Someone asked ‘why does Master come to this Cambodian temple in the US despite there being many other places to visit?’ He told us that the Buddha gave him a message to come here to see people who have affinity with him at this place. The Buddha told him to come here to share love and compassion with them and see how many people understand and open their hearts or wisdom to welcome him.

Today our mission was accomplished. Master Ruma came to visit those people who had an affinity with him and brought light and sound from heaven to bless this place, lit up lights in their souls and dispelled their karma. We are happy that today the Cambodian people, who live far away from their motherland, had a very rare opportunity to meet the Living Master. They must have a great affinity with him. 

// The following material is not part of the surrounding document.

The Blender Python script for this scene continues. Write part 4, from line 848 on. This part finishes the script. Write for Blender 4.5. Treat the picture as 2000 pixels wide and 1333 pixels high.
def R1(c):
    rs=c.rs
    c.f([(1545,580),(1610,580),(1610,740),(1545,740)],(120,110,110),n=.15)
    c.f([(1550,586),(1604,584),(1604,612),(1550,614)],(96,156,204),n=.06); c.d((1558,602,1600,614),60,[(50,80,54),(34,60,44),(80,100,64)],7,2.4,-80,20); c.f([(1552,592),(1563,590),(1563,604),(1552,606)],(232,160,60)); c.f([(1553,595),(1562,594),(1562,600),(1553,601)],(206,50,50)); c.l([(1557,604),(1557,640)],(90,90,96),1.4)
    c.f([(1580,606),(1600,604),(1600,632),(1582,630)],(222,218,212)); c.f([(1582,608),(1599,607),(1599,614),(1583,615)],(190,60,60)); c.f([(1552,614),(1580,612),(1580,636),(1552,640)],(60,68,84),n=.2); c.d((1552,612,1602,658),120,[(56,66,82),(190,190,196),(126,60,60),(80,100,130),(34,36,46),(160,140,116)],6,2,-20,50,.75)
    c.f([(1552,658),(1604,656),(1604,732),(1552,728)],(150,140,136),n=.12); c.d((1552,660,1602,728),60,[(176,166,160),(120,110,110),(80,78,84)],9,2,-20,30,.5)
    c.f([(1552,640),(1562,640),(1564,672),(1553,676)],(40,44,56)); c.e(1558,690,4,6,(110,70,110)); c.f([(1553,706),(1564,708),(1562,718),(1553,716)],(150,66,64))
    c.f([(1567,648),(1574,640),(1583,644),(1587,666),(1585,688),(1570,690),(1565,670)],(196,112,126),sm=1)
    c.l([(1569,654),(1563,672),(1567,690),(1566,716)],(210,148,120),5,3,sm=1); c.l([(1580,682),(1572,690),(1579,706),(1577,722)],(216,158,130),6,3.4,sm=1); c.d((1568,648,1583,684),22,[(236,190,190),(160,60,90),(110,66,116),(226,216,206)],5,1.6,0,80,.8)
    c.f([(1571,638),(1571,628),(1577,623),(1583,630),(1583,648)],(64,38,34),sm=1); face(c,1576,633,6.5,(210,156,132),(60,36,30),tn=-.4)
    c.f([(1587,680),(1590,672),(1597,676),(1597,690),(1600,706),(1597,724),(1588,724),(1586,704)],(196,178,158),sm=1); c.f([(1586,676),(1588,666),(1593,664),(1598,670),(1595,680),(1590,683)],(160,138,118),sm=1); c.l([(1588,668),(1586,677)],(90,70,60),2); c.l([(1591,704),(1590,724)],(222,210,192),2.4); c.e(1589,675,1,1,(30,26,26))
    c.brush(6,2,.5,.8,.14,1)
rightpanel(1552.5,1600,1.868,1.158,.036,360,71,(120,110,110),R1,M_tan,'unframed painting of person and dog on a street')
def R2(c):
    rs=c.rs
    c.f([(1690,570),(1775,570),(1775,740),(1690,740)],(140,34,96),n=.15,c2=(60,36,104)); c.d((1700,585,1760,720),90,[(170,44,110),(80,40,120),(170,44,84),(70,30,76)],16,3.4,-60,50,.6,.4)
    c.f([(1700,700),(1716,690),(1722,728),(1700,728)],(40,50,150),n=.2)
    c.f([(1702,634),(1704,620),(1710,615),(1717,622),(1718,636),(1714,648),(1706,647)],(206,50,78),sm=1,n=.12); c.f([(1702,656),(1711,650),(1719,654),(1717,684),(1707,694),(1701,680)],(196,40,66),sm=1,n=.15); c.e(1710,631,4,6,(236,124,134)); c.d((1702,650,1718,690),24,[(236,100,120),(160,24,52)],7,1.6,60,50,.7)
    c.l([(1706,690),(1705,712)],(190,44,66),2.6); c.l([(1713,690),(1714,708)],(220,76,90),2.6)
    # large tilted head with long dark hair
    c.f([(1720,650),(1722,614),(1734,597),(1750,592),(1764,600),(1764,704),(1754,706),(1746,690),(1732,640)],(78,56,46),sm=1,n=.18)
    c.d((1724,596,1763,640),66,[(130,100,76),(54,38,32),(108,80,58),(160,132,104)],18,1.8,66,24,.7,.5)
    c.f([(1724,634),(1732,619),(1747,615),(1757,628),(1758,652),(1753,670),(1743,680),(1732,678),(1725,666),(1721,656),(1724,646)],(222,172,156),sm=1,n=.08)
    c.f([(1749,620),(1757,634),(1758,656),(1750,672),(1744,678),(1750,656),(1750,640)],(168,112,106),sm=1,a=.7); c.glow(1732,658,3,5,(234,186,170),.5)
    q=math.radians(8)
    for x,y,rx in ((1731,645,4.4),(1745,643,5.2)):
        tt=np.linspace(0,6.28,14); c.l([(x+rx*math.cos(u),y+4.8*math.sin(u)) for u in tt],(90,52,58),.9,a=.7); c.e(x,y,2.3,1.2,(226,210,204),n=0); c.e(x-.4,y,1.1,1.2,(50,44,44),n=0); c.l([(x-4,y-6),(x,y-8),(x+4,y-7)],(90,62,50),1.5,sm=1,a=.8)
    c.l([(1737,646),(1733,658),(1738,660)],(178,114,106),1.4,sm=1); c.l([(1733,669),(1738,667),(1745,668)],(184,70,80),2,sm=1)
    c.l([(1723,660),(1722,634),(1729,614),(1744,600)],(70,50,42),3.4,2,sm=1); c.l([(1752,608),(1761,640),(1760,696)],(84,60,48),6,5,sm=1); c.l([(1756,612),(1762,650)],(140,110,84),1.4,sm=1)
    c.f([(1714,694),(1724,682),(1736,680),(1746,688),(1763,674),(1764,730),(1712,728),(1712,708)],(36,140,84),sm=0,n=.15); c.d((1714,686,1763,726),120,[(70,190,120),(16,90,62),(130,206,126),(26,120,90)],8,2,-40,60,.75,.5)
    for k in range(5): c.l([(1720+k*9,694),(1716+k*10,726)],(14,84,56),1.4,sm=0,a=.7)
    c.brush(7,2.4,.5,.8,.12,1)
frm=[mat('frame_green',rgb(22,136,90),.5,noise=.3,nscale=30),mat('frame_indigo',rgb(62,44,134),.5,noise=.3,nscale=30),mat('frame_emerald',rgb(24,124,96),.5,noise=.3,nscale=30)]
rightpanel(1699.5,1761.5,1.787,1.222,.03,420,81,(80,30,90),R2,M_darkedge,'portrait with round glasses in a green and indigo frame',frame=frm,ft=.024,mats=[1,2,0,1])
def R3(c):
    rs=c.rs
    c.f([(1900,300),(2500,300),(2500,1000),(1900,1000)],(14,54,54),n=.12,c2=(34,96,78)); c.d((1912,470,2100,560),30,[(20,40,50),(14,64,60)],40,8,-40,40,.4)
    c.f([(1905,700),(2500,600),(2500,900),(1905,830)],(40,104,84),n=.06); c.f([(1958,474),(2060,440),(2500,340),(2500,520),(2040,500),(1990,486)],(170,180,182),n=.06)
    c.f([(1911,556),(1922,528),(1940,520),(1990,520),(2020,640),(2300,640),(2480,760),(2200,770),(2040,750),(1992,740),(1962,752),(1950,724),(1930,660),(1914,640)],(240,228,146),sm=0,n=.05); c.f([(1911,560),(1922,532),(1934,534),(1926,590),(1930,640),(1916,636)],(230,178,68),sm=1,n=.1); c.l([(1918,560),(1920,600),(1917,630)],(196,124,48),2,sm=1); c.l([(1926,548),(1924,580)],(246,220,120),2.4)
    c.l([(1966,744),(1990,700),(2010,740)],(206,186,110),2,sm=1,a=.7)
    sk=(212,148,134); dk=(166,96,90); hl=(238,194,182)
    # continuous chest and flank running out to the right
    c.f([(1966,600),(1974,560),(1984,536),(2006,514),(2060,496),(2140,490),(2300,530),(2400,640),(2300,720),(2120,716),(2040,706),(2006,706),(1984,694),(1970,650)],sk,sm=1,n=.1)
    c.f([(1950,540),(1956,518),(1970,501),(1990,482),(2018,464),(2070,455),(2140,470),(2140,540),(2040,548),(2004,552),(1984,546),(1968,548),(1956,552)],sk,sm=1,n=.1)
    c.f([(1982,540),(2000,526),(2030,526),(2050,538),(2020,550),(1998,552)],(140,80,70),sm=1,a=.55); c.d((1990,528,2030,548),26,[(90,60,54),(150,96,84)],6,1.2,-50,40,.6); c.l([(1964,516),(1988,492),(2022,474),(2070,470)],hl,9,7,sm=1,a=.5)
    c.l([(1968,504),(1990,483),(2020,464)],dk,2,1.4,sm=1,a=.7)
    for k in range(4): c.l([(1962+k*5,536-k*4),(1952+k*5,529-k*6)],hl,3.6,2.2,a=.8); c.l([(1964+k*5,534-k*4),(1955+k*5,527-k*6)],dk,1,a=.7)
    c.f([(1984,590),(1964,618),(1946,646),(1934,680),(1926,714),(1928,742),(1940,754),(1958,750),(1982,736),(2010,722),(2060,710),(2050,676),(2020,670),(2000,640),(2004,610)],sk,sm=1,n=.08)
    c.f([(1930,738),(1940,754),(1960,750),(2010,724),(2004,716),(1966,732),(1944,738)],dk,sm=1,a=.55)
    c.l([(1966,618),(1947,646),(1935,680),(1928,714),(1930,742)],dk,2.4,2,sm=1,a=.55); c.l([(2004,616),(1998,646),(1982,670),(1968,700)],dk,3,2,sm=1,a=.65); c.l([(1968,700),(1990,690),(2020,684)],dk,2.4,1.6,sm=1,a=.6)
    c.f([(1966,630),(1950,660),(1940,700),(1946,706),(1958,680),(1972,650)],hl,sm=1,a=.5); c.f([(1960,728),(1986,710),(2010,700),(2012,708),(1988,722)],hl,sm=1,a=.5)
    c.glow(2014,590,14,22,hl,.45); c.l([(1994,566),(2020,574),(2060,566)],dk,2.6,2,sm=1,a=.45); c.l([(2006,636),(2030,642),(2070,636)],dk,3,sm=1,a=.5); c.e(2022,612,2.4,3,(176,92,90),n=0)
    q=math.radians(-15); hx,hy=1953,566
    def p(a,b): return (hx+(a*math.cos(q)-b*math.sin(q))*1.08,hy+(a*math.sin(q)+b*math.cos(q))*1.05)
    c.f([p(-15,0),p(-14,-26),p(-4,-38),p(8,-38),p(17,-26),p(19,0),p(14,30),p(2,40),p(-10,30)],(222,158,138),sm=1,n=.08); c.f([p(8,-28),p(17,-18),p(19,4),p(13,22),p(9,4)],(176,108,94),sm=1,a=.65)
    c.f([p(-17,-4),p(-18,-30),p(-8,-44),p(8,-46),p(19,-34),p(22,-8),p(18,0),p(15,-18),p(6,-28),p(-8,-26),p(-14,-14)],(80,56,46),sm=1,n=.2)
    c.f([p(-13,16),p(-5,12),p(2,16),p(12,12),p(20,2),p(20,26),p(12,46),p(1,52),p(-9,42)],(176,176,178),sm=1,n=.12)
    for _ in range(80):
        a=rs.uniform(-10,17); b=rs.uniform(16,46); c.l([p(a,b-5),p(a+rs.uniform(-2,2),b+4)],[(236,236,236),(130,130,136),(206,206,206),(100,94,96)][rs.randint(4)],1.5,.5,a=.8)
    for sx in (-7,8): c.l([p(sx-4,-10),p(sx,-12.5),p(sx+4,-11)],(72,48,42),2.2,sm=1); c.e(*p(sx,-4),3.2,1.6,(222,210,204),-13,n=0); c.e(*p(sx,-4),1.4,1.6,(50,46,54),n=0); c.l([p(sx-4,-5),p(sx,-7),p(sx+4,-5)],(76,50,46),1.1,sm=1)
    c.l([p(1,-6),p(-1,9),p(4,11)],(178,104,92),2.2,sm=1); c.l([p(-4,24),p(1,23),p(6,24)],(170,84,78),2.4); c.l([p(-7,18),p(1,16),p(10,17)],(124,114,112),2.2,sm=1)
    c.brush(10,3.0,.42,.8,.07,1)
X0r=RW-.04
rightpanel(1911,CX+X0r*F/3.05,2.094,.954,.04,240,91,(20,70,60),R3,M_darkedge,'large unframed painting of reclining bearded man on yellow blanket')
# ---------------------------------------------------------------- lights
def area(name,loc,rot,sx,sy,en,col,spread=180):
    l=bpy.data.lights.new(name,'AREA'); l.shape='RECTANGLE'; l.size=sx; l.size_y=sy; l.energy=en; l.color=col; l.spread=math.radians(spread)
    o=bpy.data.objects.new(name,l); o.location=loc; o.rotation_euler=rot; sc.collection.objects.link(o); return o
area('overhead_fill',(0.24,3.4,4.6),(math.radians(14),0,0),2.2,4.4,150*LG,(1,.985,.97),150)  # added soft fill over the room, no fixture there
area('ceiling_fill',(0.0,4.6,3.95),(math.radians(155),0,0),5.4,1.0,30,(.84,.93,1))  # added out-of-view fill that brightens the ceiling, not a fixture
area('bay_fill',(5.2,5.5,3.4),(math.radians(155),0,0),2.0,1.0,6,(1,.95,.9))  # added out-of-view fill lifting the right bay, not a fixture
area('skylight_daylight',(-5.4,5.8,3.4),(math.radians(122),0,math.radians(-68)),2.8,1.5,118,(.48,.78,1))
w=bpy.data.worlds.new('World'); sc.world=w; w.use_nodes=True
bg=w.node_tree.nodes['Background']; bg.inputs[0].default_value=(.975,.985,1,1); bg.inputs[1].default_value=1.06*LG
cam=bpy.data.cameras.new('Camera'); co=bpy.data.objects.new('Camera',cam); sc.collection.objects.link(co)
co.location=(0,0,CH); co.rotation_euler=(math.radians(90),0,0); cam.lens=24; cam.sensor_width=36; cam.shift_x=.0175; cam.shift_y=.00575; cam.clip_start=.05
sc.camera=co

We, as disciples of Master Ruma, were fortunate enough to follow him and attend this spiritual ceremony today, feeling much gratitude and appreciation towards this opportunity and His grace. We have witnessed the importance of religion to human souls and the beauty of Buddhist traditions that Cambodian people preserve so well. Temples are the centers of moralities that unite human spirits together. No matter what nationality we are, our souls are the same. Everyone seeks inner peace, no matter whom they are and where they live. Therefore, as human beings, we have to take care of our souls together with our physical bodies. The right method of spiritual practice is with the guidance of a true Master to walk towards the path of liberation.  This is very important in order for human beings to live in this impure and impermanent world. We are fortunate to have met the true Master and have the right method available to us in our hands. We would like to thank our beloved Master Ruma once again for his love and compassion towards all beings in this world. OM! RUMA.